Example of three dimensional atoroidal Poincaré duality group with some pathology

Question

I am looking for a 3-manifold which is closed, aspherical, orientable, and atoroidal. And additionally I want to see an example that does not admit a fixed-point-free action on a simplicial tree. As a group theorist myself I am more interested in the fundamental group than the manifold and a full answer to this question would include a presentation of the group.

Since Thurston's geometrization program has been realised, such a manifold must be hyperbolic and finitely covered by a surface bundle over a circle. The Seifert--Weber dodecahedral space might be such an example but I do not know whether it is or not. Such an example would lay bare the need to pass to a finite cover when establishing the surface bundle over a circle feature of closed hyperbolic 3-manifolds and its fundamental group may have other interesting pathologies.

Answer 1

One answer to your question comes from the paper The Weber-Seifert dodecahedral space is non-Haken by Burton, Rubinstein, and Tillmann.
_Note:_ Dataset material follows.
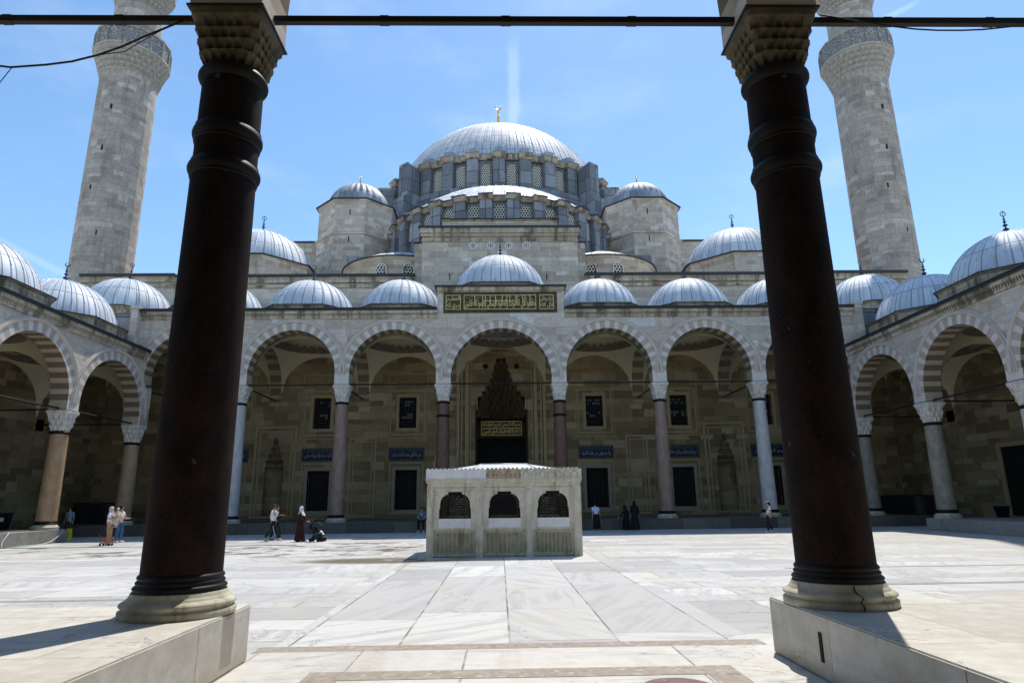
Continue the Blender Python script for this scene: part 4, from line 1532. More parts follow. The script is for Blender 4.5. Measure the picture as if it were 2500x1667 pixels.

An earlier example is (say) the $(1, 2)$-Dehn filling of the figure-eight knot. This manifold is hyperbolic (4.22) and non-Haken (4.41). The references are page numbers in Thurston's lecture notes. We can use SnapPy to find presentations of the fundamental groups.

Before filling:

In[1]: M = Manifold("4_1")
In[2]: M.fundamental_group()
Out[2]: 
Generators:
   a,b
Relators:
   abbbaBAAB

After filling:

In[3]: M.dehn_fill((1, 2))
In[4]: M.fundamental_group()
Out[4]: 
Generators:
   a,b
Relators:
   abbbaBAAB
   abAbaBabAbaBAB

---

Edit: I remembered that Regina has the Weber-Seifert manifold as one of its examples. So, using the triangulation isomorphism signature, we can import this to SnapPy and find a presentation for its fundamental group. (We can also compute a presentation using Regina - but I prefer the notation for relations used by SnapPy).

In[5]: WS = Manifold("xvLvvvwMvQPPQQQQcehpjtqksntrtvoupwpsuwsvwcgacalvucahatbhapaggjgfk")
In[6]: WS.fundamental_group()
Out[6]: 
Generators:
   a,b,c,d
Relators:
   aDcbcdabdbbc
   aDabCADCbc
   abdbcdabdACBC
   aDBcdaDabbc
In[7]: WS.volume()
Out[7]: 11.1990647408
In[8]: WS.homology()
Out[8]: Z/5 + Z/5 + Z/5

The homology has rank three, so at least three generators are needed. It seems to be open (?) to compute the minimal number of generators.